Thank you for the quote! It's terrific and a lot to think about. (I haven't read any Gass btw.) My initial inclination with the idea of 'masterpieces' is that I'm against them. I think it's something that as a society we get very hung up on - which art is really 'the best' (which usually translates to 'the most deserving of prizes') - and that creates a vast 'shadow' as opposed to a genuinely creative environment.

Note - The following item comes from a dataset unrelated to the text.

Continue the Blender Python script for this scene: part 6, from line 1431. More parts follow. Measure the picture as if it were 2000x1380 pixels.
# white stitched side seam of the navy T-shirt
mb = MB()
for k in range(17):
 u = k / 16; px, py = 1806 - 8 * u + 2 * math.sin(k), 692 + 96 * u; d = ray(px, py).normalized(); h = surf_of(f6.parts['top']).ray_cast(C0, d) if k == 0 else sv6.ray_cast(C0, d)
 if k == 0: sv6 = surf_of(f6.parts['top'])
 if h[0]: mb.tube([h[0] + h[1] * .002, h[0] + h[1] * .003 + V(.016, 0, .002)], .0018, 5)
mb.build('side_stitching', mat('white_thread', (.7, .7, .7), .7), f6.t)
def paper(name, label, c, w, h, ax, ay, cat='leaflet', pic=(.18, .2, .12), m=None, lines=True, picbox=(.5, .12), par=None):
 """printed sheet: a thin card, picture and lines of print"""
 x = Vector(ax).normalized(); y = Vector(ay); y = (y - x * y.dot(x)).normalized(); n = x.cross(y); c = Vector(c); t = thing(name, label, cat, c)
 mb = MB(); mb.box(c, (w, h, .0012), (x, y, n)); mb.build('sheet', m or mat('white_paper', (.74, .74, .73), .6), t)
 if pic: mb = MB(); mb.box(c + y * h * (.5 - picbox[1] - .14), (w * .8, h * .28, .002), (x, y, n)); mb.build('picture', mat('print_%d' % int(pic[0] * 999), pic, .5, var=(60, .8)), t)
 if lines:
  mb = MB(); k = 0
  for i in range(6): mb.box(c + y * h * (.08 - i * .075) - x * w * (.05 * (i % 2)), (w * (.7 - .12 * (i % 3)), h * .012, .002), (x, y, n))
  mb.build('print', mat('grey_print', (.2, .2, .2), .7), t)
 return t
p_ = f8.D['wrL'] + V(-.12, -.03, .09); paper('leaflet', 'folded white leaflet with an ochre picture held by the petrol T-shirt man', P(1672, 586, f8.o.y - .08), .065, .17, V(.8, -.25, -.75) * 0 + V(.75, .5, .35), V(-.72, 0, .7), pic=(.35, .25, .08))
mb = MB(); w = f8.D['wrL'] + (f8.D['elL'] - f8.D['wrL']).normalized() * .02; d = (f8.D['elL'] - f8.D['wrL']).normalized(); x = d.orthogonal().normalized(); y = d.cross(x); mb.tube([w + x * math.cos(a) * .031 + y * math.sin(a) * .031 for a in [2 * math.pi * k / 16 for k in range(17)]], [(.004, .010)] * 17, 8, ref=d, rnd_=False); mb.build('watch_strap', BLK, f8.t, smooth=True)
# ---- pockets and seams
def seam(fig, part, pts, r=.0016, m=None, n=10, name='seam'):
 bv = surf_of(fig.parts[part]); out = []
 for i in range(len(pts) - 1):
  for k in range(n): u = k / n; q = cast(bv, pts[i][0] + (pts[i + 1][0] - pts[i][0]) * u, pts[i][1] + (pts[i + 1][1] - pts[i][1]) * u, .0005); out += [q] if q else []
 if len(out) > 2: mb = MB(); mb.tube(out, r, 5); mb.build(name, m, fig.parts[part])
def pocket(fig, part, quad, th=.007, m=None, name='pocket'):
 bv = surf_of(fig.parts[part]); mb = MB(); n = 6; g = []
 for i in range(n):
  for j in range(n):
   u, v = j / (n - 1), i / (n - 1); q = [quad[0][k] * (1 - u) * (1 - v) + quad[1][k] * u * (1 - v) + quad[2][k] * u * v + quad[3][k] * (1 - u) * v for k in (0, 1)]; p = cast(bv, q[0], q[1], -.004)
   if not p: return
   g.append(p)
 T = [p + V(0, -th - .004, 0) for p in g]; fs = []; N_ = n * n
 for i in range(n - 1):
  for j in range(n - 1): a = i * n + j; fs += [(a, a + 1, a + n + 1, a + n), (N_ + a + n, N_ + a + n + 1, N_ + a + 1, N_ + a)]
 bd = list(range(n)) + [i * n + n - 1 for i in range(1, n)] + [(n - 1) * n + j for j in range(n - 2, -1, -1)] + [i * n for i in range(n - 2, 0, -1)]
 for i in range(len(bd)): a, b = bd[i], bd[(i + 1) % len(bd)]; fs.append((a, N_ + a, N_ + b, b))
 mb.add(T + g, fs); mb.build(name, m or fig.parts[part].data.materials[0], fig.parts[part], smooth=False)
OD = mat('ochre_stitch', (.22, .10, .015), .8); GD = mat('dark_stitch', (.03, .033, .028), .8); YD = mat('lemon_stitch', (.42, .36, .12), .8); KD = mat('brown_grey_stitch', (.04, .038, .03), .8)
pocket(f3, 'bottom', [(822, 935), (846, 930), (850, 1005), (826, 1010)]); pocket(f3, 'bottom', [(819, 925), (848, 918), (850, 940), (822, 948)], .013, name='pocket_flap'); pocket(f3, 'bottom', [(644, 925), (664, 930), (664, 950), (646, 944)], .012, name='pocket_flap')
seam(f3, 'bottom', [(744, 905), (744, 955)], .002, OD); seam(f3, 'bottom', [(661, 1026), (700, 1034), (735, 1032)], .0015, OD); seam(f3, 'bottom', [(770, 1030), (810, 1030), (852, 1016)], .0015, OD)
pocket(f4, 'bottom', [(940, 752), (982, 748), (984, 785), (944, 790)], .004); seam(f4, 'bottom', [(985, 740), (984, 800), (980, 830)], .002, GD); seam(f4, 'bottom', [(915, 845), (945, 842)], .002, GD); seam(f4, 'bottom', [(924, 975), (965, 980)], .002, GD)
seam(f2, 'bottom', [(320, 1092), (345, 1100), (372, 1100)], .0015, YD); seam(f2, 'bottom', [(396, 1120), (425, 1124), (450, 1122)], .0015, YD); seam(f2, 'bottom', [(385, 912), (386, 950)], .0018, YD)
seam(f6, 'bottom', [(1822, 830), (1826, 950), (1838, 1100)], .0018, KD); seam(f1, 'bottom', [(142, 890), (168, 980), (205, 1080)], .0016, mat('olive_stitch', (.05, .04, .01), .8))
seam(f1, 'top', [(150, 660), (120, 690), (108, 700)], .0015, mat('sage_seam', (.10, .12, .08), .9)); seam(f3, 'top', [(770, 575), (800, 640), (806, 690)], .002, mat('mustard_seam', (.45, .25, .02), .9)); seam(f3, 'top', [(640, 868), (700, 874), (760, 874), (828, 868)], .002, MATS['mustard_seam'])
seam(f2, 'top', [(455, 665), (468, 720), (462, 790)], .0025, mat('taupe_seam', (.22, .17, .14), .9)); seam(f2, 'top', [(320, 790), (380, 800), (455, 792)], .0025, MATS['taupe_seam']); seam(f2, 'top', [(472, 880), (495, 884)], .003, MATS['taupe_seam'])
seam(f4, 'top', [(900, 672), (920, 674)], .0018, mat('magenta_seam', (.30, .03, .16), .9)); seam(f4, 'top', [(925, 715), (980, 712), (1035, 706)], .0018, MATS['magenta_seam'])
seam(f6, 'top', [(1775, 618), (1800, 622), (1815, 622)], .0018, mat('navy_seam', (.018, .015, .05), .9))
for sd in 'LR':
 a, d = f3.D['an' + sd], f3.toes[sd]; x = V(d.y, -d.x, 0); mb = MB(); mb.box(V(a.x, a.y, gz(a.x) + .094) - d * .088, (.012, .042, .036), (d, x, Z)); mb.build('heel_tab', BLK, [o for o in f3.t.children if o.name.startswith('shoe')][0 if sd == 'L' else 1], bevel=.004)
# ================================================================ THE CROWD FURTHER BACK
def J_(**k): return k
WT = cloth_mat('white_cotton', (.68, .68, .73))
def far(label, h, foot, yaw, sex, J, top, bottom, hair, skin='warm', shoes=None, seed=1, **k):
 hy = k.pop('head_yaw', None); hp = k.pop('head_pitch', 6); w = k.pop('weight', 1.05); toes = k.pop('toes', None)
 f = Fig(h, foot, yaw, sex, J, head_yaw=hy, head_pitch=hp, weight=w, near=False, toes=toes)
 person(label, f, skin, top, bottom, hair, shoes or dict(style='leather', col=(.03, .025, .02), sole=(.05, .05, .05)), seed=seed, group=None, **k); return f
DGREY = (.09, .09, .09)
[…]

On the other hand, I sort of have no problem recognizing The Radetzky March as a masterpiece but there's a shadow to that as well. The entire world that Roth grew up had collapsed into nothing over a few years and his novel was very much an elegy for it. So, for me, 'masterpiece' is a sign of decadence. It's like if everything else goes wrong you get a masterpiece in recompense. And the ideal - in a healthier society - is for people to just put work out there, without getting into this weird zero-sum/status-game sort of thing about what qualifies as a 'masterpiece.'

But I can see that Gass 'n' Stein have something else in mind, which is about a cast of thought that's masterpiece-conducive, that's less ego-driven and more about kind of merging the self with everything that's technically 'not-self.' And I completely agree with that - that's a spiritual exercise and it's as valid in art as it is in spirituality - and there is this feeling in a lot of the best literary work out there of there being no very clear center or point of consciousness, no 'I,' that the narration is somehow able to spill across the society-as-a-whole.